• What you have to do
Can you pull out each line of the data below that includes the word "scene"?

• Data shown
• • • •
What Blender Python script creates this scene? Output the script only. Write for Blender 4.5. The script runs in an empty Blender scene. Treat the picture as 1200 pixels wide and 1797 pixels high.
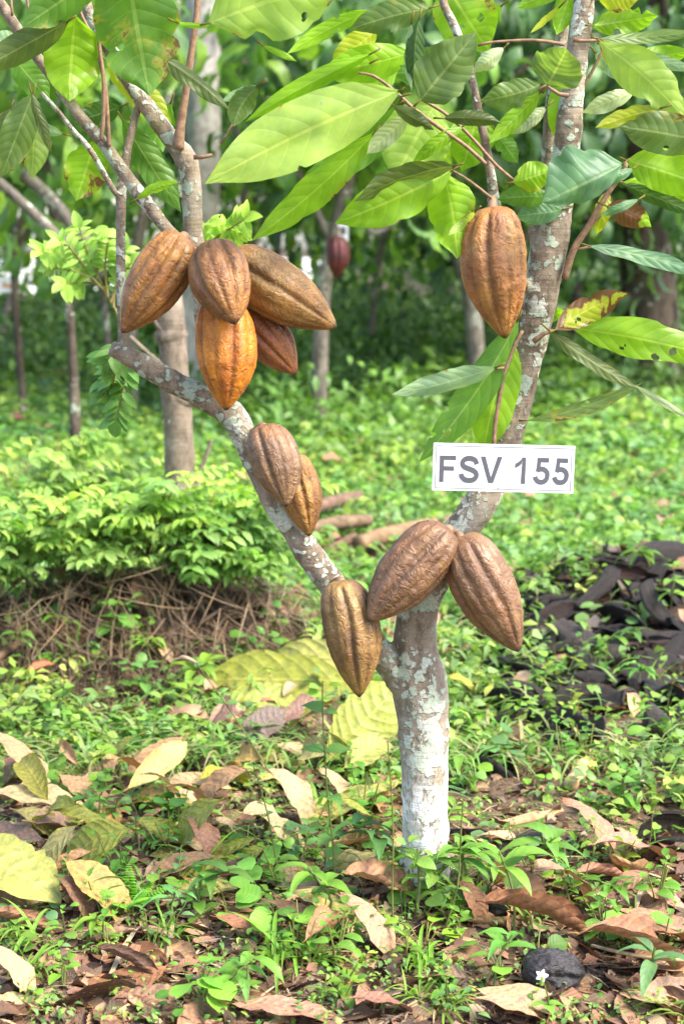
import bpy, math, random
import numpy as np
from mathutils import Vector, Matrix, noise, Euler
R = math.radians
random.seed(7); rng = np.random.default_rng(7)
scene = bpy.context.scene
COL = scene.collection
V = Vector

# ------------------------------------------------------------------ camera
FPX = 2995.0; HOR = 430.0; CX, CY = 600.0, 898.5
PITCH = math.atan((CY-HOR)/FPX)
CAMH = 0.912
CAM = V((0, 0, CAMH))
fw = V((0, math.cos(PITCH), -math.sin(PITCH))); up = V((0, math.sin(PITCH), math.cos(PITCH)))
cam = bpy.data.cameras.new('camera'); camo = bpy.data.objects.new('camera', cam); COL.objects.link(camo)
camo.location = CAM; camo.rotation_euler = (R(90)-PITCH, 0, 0)
cam.sensor_fit = 'VERTICAL'; cam.sensor_height = 36; cam.sensor_width = 24; cam.lens = 60
cam.clip_start = 0.05; cam.clip_end = 3000
cam.dof.use_dof = True; cam.dof.focus_distance = 2.3; cam.dof.aperture_fstop = 6.3
scene.camera = camo

def ray(px, py):
    return fw + V((1, 0, 0))*((px-CX)/FPX) + up*((CY-py)/FPX)
def P(px, py, Y):
    d = ray(px, py); return CAM + d*(Y/d.y)
def scl(p):                      # photo pixels per metre at a point
    return FPX/((p-CAM).dot(fw))

# ------------------------------------------------------------------ terrain
def G0(px, py, h=0.0):
    d = ray(px, py); return CAM + d*((h-CAMH)/d.z)
MND = G0(240, 1150); HUSK = V((.76, 4.05, 0))
def gz(x, y):
    x = np.asarray(x, float); y = np.asarray(y, float)
    z = 0.012*np.sin(2.1*x+1.3)*np.cos(1.7*y) + 0.006*np.sin(6*x+1.5*y)*np.sin(5*y-2*x+.7)
    z = z + 0.0035*np.sin(17*x+4*y)*np.sin(15*y-5*x) + 0.002*np.sin(41*x-7*y+1)*np.sin(37*y+3*x)
    z = z + 0.15*np.exp(-(((x-MND.x)/.42)**2+((y-MND.y-.10)/.26)**2)**1.3)
    z = z + 0.16*np.exp(-(((x-HUSK.x)/.36)**2+((y-HUSK.y)/.46)**2))
    bank = np.clip((y-11.5)/4, 0, 1)*(1/(1+np.exp(-(x-2.0)*2.5)))
    z = z + 1.1*bank*bank*(3-2*bank)
    z = z + 0.030*np.exp(-(((x-.115)/.13)**2+((y-2.30)/.12)**2))
    w = np.clip(y/2-.2, 0, 1)
    return z*w
def g(x, y): return float(gz(x, y))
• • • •
• Written solution
What Blender Python script creates this scene? Output the script only. Write for Blender 4.5. The script runs in an empty Blender scene. Treat the picture as 1200 pixels wide and 1797 pixels high.
scene = bpy.context.scene
COL = scene.collection
scene.camera = camo